The solar panels, main control panel, and propulsion system in Salyut 1 were transferred with apparently little change from Soyuz spacecraft technology, even to the point of the control panel having a de-orbit control.

No details are available from Soviet sources of the experiments carried out in the cone indicated by 17. These might have been scientific or military, especially since later Salyuts apparently had photographic reconnaissance as a major objective. Salyut 4 carried a large solar telescope in this area.

It is also unclear whether the hatch in which the position is shown as 4 was to be used for an EVA or not. On the second generation Salyut space stations, it was used for such work, but on Salyut 1, such work was probably premature.

Salyut 1
View of Salyut from the departing Soyuz 10 crew. Credit: RKK Energia.

Soyuz 11 Disaster

Salyut 1 was visited by Soyuz 10 on April 24, 1971, and by Soyuz 11 on June 7, 1971. The hard-docking of Soyuz 10 failed and the crew had to abort this mission. The Soyuz 11 crew achieved successful hard docking and performed experiments in Salyut 1 for 23 days. They became the first crew to live and work on a space station.

However, the mission ended in disaster when the crew capsule depressurized during preparations for re-entry, killing the three-man crew.

The crew of Soyuz 11 was exposed to the vacuum environment above the Kármán line, which lies at an altitude of 100 km (62 mi; 330,000 ft) above the Earth’s sea level, and commonly represents the boundary between the Earth’s atmosphere and outer space. So technically, even to date, only three people have died in space: Georgiy Timofeyevich Dobrovolsky (b. June 1, 1928), Viktor Ivanovich Patsayev (b. 19 June 1933), and Vladislav Nikolayevich Volkov (b. November 23, 1935).

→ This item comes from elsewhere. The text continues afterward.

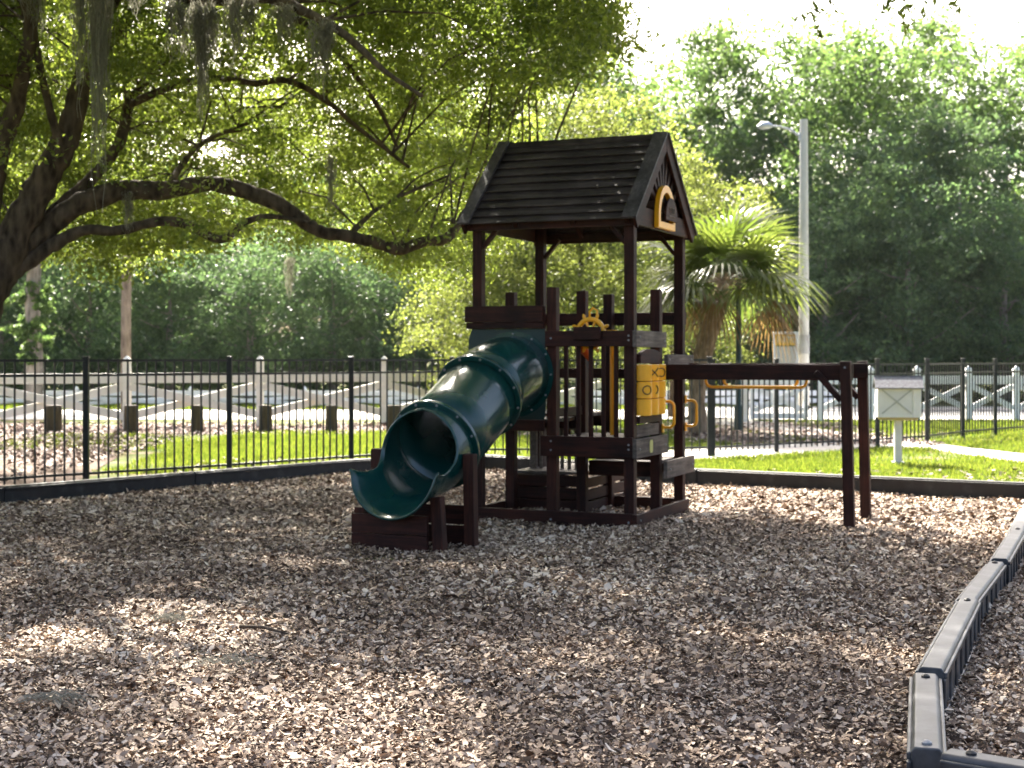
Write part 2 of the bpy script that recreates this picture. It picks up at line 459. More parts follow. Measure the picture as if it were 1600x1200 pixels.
# ------------------------------------------------------------ chips, litter, grass (nobody could count them)
def flakes(name, P, L, Wd, rng, mat, tilt=0.45, tint=None, bend=0.2):
    """bent six-cornered flakes lying on the ground"""
    n = len(P)
    ang = rng.uniform(0, 2*np.pi, n)
    nrm = np.stack([rng.normal(0, tilt, n), rng.normal(0, tilt, n), np.ones(n)], 1)
    nrm /= np.linalg.norm(nrm, axis=1, keepdims=True)
    a = np.stack([np.cos(ang), np.sin(ang), np.zeros(n)], 1)
    a -= nrm * (a * nrm).sum(1, keepdims=True); a /= np.linalg.norm(a, axis=1, keepdims=True)
    b = np.cross(nrm, a)
    l = (L / 2)[:, None]; w = (Wd / 2)[:, None]
    k = rng.uniform(0.55, 1.0, (n, 4)); 
    bd = nrm * (L * rng.uniform(-bend, bend, n))[:, None]
    v = np.empty((n, 6, 3))
    v[:, 0] = P - a*l*k[:, :1] - b*w*k[:, 1:2]*0.8 + bd; v[:, 1] = P - b*w; v[:, 2] = P + a*l*k[:, 2:3] - b*w*0.6 + bd
    v[:, 3] = P + a*l + b*w*0.5*k[:, 3:4] + bd; v[:, 4] = P + b*w; v[:, 5] = P - a*l*0.95 + b*w*0.6 + bd
    base = (np.arange(n) * 6)[:, None]
    f = np.concatenate([base + np.array([[0, 1, 4, 5]]), base + np.array([[1, 2, 3, 4]])], 1).ravel()
    t = rng.uniform(0, 1, n) if tint is None else tint
    return np_mesh(name, v.reshape(-1, 3), f, 4, mat, tint=np.repeat(t, 2))

rng = np.random.default_rng(4)
def fan_points(y0, y1, dens, spread=0.45, extra=0.6):
    w = lambda y: y * spread + extra
    area = (w(y0) + w(y1)) * (y1 - y0)
    n = int(area * dens)
    y = np.sqrt(rng.uniform(y0**2, y1**2, n)); x = rng.uniform(-1, 1, n) * w(y)
    return x, y
xs, ys, ls = [], [], []
for y0, y1, dn, sz in ((2.8, 8, 3500, 0.0245), (8, 13, 2100, 0.031), (13, 21, 1100, 0.041)):
    x, y = fan_points(y0, y1, dn)
    xs.append(x); ys.append(y); ls.append(np.clip(rng.lognormal(-0.05, 0.38, len(x)), 0.4, 2.6) * sz)
X, Y, Lc = map(np.concatenate, (xs, ys, ls))
k = inside(X, Y, MULCH_POLY); X, Y, Lc = X[k], Y[k], Lc[k]
Z = mulch_h(X, Y) + 0.014 + rng.uniform(0, 0.026, len(X))
patch = 0.5 + 0.5*np.sin(X*1.1 + 1.3*np.sin(Y*0.9)) * np.sin(Y*1.4 + 0.8*np.sin(X*1.7))
tint = np.clip(rng.beta(2.0, 2.2, len(X)) * (0.74 + 0.44*patch), 0, 1)
ch = flakes("wood_chips", np.stack([X, Y, Z], 1), Lc, Lc*np.clip(rng.normal(0.47, 0.15, len(X)), 0.12, 0.8), rng, chips_m, 0.52, tint)
tag(ch, 'taupe bark chips covering the play area floor', 'wood chips', kind='stuff')

xl = rng.uniform(-6, 6, 2600); yl = rng.uniform(4, 19, 2600); kk = inside(xl, yl, MULCH_POLY); xl, yl = xl[kk], yl[kk]
fl = flakes("fallen_leaves", np.stack([xl, yl, mulch_h(xl, yl) + 0.045], 1), rng.uniform(0.03, 0.06, len(xl)), rng.uniform(0.012, 0.022, len(xl)), rng, chips_m, 0.35, rng.choice([0.2, 0.3, 0.95], len(xl)), 0.3)
tag(fl, 'small curled oak leaves scattered over the bark chips', 'fallen leaves', kind='stuff')
# dry leaves behind the left fence, in the strip by the bollards and in the palm bed
lx, ly = [], []
for (x0, x1, y0, y1, n) in ((-13, -6.0, 16.2, 28.5, 10500), (-14, 1.5, 28.6, 34, 9000), (3.0, 7.5, 25.5, 34, 5000), (-4.4, -1.6, 18.6, 22, 500), (2.0, 8, 16.5, 19.5, 500)):
    lx.append(rng.uniform(x0, x1, n)); ly.append(rng.uniform(y0, y1, n))
lx, ly = np.concatenate(lx), np.concatenate(ly)
keep = ~inside(lx, ly, MULCH_POLY) & (rng.uniform(0, 1, len(lx)) < 0.35 + 0.65*(np.sin(lx*1.3 + ly*0.7) > -0.5))
lx, ly = lx[keep], ly[keep]
lsz = rng.uniform(0.05, 0.11, len(lx))
lt = flakes("fallen_leaves", np.stack([lx, ly, rng.uniform(0.01, 0.05, len(lx))], 1), lsz, lsz*0.55, rng, litter_m, 0.5, None)
tag(lt, 'dry brown leaves lying behind the left black fence', 'fallen leaves', kind='stuff')

def grass(name, regions, label):
    px_, py_, hh = [], [], []
    for (x0, x1, y0, y1, n, h) in regions:
        px_.append(rng.uniform(x0, x1, n)); py_.append(rng.uniform(y0, y1, n)); hh.append(rng.uniform(0.5, 1.3, n)*h)
    x, y, h = map(np.concatenate, (px_, py_, hh))
    dn = 0.5 + 0.5*np.sin(x*0.9 + 1.1*np.sin(y*0.7+1)) * np.cos(y*0.8 + np.sin(x*1.3))
    k = ~inside(x, y, MULCH_POLY) & (rng.uniform(0, 1, len(x)) < 0.08 + 1.15*dn)
    for poly in GRASS_OUT: k &= ~inside(x, y, poly)
    k &= ~(inside(x, y, bp) & (rng.uniform(0, 1, len(x)) < 0.72))
    x, y, h = x[k], y[k], h[k]
    n = len(x); a = rng.uniform(0, 2*np.pi, n); w = rng.uniform(0.006, 0.012, n) * (y/18)
    lean = rng.normal(0, 0.35, (n, 2)) * h[:, None]
    v = np.empty((n, 3, 3))
    v[:, 0] = np.stack([x - np.cos(a)*w, y - np.sin(a)*w, -0.01+0*x], 1)
    v[:, 1] = np.stack([x + np.cos(a)*w, y + np.sin(a)*w, -0.01+0*x], 1)
    v[:, 2] = np.stack([x + lean[:, 0], y + lean[:, 1], h], 1)
    o = np_mesh(name, v.reshape(-1, 3), np.arange(3*n), 3, grass_m, tint=rng.uniform(0, 1, n))
    return tag(o, label, 'grass', kind='stuff')
GRASS_OUT = [
    [tuple(v.co)[:2] for v in bpy.data.objects["path"].data.vertices],
    [tuple(v.co)[:2] for v in bpy.data.objects["planting_bed"].data.vertices],
]
grass("grass", [(1.0, 9.5, 15.3, 24.5, 100000, 0.055), (2.4, 13, 24, 35.5, 60000, 0.06)], 'short lawn grass right of the playset')
grass("grass", [(-5.5, 3.5, 19.2, 30.0, 110000, 0.065), (-9, -4.5, 24, 29, 8000, 0.06), (-16, 5, 43.3, 50, 26000, 0.10)], 'bright green grass behind the left fence')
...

End of the Salyut 1 mission

On October 11, the deorbit engines of Salyut 1 were fired to lower its orbit and ensure prompt decay over the Pacific Ocean. After 175 days in space, the first real space station died.

On October 26, 1971, Soviet Communist Party’s official publication Pravda reported that the Salyut 1 tasks were carried out in 75 percent of the cases by optical means, in 20 percent by radio-technical means, and the small balance by magneto-metrical, gravitational, and other studies. Synoptic readings were taken in both the visible and invisible parts of the electromagnetic spectrum.

Notes

  1. Salyut 1’s perigee altitude was 200 km (124 mi) and apogee altitude was 222 km (138 mi). There are two apsides in an elliptic orbit. Each is named by selecting the appropriate prefix: ap-, apo- (away from), or peri- (near), then joining it to the reference suffix of the “host” body being orbited. The reference suffix for Earth is -gee, hence apogee and perigee are the names of the apsides for the Moon, and any other artificial satellites of the Earth. The suffix for the Sun is -helion, hence aphelion and perihelion are the names of the apsides for the Earth and for the Sun’s other planets, comets, asteroids, etc.